Job — All lines from the top of the records below through the line holding "random.seed(7)", and only those, should be printed exactly, minus the pictures.

— Start of Materials provided —

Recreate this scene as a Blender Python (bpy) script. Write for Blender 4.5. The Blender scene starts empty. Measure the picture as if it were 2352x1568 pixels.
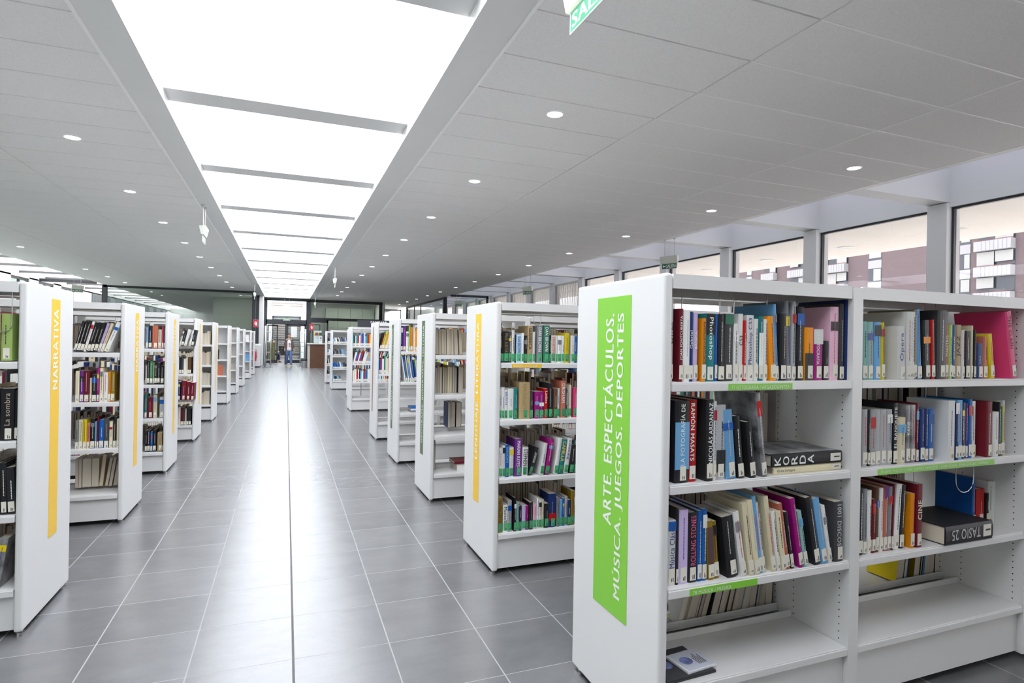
import bpy, bmesh, math, random
from mathutils import Matrix, Vector, Euler
PI = math.pi
C = bpy.context.scene.collection
SC = bpy.context.scene
random.seed(7)

# ---------------------------------------------------------------- camera
cam_data = bpy.data.cameras.new('camera')
cam_data.sensor_width = 36.0
cam_data.lens = 1336.975 / 2352 * 36.0
cam_data.clip_end = 400
cam = bpy.data.objects.new('camera', cam_data)
C.objects.link(cam)
YAW, PITCH, ROLL = -0.3699, 0.0008, 0.0172
_cy, _sy, _cp, _sp, _cr, _sr = math.cos(YAW), math.sin(YAW), math.cos(PITCH), math.sin(PITCH), math.cos(ROLL), math.sin(ROLL)
_r = Vector((_cy, _sy, 0))
_f0 = Vector((-_sy, _cy, 0))
_f = _f0 * _cp + Vector((0, 0, 1)) * _sp
_u = Vector((0, 0, 1)) * _cp - _f0 * _sp
_R = _r * _cr + _u * _sr
_U = _u * _cr - _r * _sr
cam.matrix_world = Matrix(((_R.x, _U.x, -_f.x, 0), (_R.y, _U.y, -_f.y, 0), (_R.z, _U.z, -_f.z, 1.5), (0, 0, 0, 1)))
SC.camera = cam

# ---------------------------------------------------------------- light and exposure
SKY = 9.5
SC.view_settings.view_transform = 'Standard'
SC.view_settings.look = 'None'
SC.view_settings.gamma = 1.0
SC.view_settings.use_curve_mapping = False
SC.view_settings.exposure = 0.1
SC.cycles.max_bounces = 8
SC.cycles.diffuse_bounces = 6
SC.cycles.glossy_bounces = 3
SC.cycles.transparent_max_bounces = 16
SC.cycles.sample_clamp_indirect = 8.0
SC.cycles.caustics_reflective = False
SC.cycles.caustics_refractive = False
world = bpy.data.worlds.new('world')
SC.world = world
world.use_nodes = True
_bg = world.node_tree.nodes['Background']
_bg.inputs['Color'].default_value = (0.985, 0.985, 1.0, 1)
_bg.inputs['Strength'].default_value = SKY


def portal(name, x0, x1, y0, y1, z, rot=None, size=None, loc=None):
    l = bpy.data.lights.new(name, 'AREA')
    l.shape = 'RECTANGLE'
    l.cycles.is_portal = True
    o = bpy.data.objects.new(name, l)
    C.objects.link(o)
    if rot is None:
        l.size, l.size_y = x1 - x0, y1 - y0
        o.location = ((x0 + x1) / 2, (y0 + y1) / 2, z)
    else:
        l.size, l.size_y = size
        o.location = loc
        o.rotation_euler = rot
    return o


portal('skylight_portal', -1.2, 1.25, -.8, 36, 4.68)
portal('right_skylight_portal', 7.75, 9.6, -4, 28, 4.68)
portal('left_skylight_portal', -9.75, -7.75, -4, 36, 3.95)
portal('window_portal', 0, 0, 0, 0, 0, rot=(0, PI / 2, 0), size=(3.7, 20), loc=(9.85, 6, 1.85))

# ---------------------------------------------------------------- materials
MATS = {}


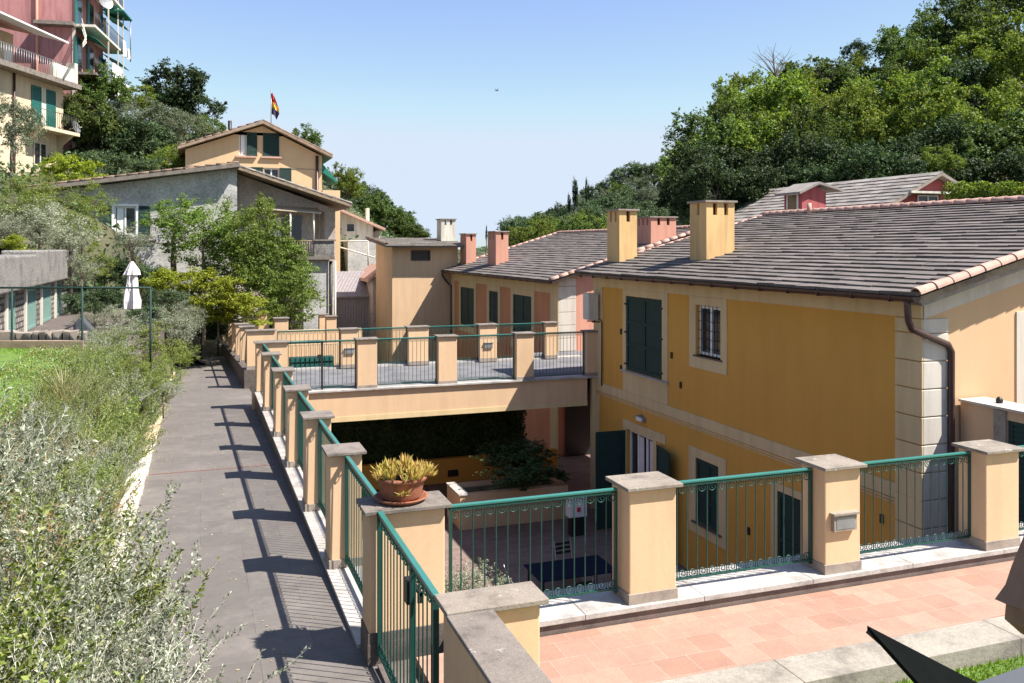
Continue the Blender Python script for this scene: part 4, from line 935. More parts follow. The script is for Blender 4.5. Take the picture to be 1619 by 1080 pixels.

— End of Materials provided —

Finished exercise —
Recreate this scene as a Blender Python (bpy) script. Write for Blender 4.5. The Blender scene starts empty. Measure the picture as if it were 2352x1568 pixels.
import bpy, bmesh, math, random
from mathutils import Matrix, Vector, Euler
PI = math.pi
C = bpy.context.scene.collection
SC = bpy.context.scene
random.seed(7)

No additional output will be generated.